Auch dem geschmorten Tofu, einem Gericht aus Shandong, konnte ich nicht widerstehen. Er ist rasch zubereitet und das Endergebnis wieder eine kleine Gaumenfreude.
Wer sich auf China einlassen will, wer keine Angst vor fremden, exotischen Gerichten hat, ist mit CHINA – DAS KOCHBUCH von Kei Lum Chan und Diora Fong Chan mehr als gut beraten. Äußerlich einem überdimensionalem Jadeschmuckkästchen ähnelnd, der Buchschnitt gold verziert, hält man dieses Kochbuch anfangs sehr vorsichtig in den Händen.
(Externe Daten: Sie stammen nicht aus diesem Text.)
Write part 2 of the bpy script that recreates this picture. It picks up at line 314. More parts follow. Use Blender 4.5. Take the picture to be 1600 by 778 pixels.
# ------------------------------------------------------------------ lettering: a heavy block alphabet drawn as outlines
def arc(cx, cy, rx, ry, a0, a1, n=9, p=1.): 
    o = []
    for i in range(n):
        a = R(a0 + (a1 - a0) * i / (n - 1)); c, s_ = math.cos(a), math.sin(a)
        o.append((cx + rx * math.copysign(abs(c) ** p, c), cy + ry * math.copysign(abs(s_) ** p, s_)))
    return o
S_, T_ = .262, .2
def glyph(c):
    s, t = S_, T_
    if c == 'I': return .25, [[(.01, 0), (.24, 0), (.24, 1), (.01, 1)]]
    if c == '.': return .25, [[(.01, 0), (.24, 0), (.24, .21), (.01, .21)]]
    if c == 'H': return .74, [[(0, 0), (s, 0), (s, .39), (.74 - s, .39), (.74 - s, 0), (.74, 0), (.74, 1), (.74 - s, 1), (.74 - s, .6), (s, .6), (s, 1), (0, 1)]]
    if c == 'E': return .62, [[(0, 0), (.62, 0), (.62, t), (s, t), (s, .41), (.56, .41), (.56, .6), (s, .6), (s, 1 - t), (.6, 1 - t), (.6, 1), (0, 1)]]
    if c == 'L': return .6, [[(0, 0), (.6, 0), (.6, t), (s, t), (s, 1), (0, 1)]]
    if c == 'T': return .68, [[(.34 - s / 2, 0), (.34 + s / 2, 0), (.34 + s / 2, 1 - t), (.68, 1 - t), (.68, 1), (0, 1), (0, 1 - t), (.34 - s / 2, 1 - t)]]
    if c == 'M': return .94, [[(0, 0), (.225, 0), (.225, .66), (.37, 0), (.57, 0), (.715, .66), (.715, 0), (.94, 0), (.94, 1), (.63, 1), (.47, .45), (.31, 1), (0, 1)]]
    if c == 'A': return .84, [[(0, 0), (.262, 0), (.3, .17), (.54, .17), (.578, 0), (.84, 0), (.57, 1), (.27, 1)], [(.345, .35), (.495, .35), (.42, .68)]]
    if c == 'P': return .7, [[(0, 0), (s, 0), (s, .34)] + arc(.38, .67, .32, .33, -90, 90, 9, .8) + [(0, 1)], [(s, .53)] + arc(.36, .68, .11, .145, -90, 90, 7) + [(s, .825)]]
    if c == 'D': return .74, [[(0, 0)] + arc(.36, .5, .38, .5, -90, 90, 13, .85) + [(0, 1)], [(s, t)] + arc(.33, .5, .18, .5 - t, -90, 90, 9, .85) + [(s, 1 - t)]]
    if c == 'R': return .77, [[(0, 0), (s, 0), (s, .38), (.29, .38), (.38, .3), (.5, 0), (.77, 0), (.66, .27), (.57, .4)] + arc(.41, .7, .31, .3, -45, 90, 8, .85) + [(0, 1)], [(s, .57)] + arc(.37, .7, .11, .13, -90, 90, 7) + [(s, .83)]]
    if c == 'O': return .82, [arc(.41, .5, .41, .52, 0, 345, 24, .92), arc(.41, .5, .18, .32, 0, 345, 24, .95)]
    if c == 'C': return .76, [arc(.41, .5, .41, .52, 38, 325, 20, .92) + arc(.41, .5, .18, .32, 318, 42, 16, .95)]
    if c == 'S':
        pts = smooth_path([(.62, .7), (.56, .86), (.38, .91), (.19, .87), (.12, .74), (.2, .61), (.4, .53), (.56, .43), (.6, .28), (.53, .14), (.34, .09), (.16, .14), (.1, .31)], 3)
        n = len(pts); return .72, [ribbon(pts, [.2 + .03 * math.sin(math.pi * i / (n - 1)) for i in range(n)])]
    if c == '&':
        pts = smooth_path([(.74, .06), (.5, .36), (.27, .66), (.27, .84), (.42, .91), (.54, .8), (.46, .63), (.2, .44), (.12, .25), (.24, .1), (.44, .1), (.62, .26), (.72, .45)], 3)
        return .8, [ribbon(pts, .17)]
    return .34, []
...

Kaum beginnt man darin zu blättern, wird man hineingezogen in die kulinarische Welt des fernen Ostens. Staunend vertieft man sich in die Rezepte, schreibt Listen von Zutaten und jenen Gerichten, die unbedingt ausprobiert werden müssen – so ist es jedenfalls mir ergangen. Und Sie? Wagen Sie es! Erkochen Sie sich China mit diesem Kochbuch – Sie werden überrascht sein und ihr Aromenhorizont um einiges erweitert.
Nachsatz: CHINA – DAS KOCHBUCH aus dem Verlag Phaidon by Edel ist zur Zeit wohl das Beste auf dem deutschsprachigen Buchmarkt.